What it is
The D64 GoDrive lets the 6502 load programs from a .d64
disk image. These images live on a second SD card (the
sd2_* data disk, FAT32-formatted); the first card with the ROM loader is
untouched. The trick: all FAT32 and D64 parsing happens in FPGA logic. The 6502 only ever sees
plain 256-byte sectors and never has to parse FAT32.
What it does
From EhBASIC, the drive is operated with familiar commands:
| Command | Effect |
|---|---|
| LOAD "!" | Interactive arrow-key menu of all .d64 images |
| LOAD "$" | List the directory of the mounted image |
| LOAD "NAME" | Load a program (printing its CALL address) |
| CALL <addr> | Run the loaded program |
Structure in logic
Four RTL layers under rtl/core/peripherals/ work together:
- d64_sector_map.vhd — combinational D64 track/sector → linear index conversion.
- d64_drive.vhd — read-only sector engine: mount metadata, T/S→LBA, 512→256 half-sector capture, 256-byte buffer.
- fat32_reader.vhd — autodetects MBR or superfloppy, parses the BPB, scans the root
directory for the first
.D64and checks FAT chain contiguity. - d64_subsystem.vhd — the 6502 register interface at
$8824that wraps both engines and arbitrates the single SD read channel.
Robust against real SD cards
Windows-formatted SD cards are often superfloppy (no MBR, BPB at LBA 0) with
large geometry, and contain entries such as System Volume Information,
long-filename entries or a deleted .D64 before the wanted file.

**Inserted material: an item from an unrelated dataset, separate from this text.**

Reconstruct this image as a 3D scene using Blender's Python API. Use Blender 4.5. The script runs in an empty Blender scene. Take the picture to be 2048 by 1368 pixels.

The reader
handles all of these. Verified on a real 32 GB card: mount the image, read the BAM, list the
directory and load a program into the correct address range.
Tooling
Under tools/d64/ sit Python tools that use the same sector mapping as the
hardware: create images (create_test_d64.py), list them, extract programs
and build FAT32 card images for simulation.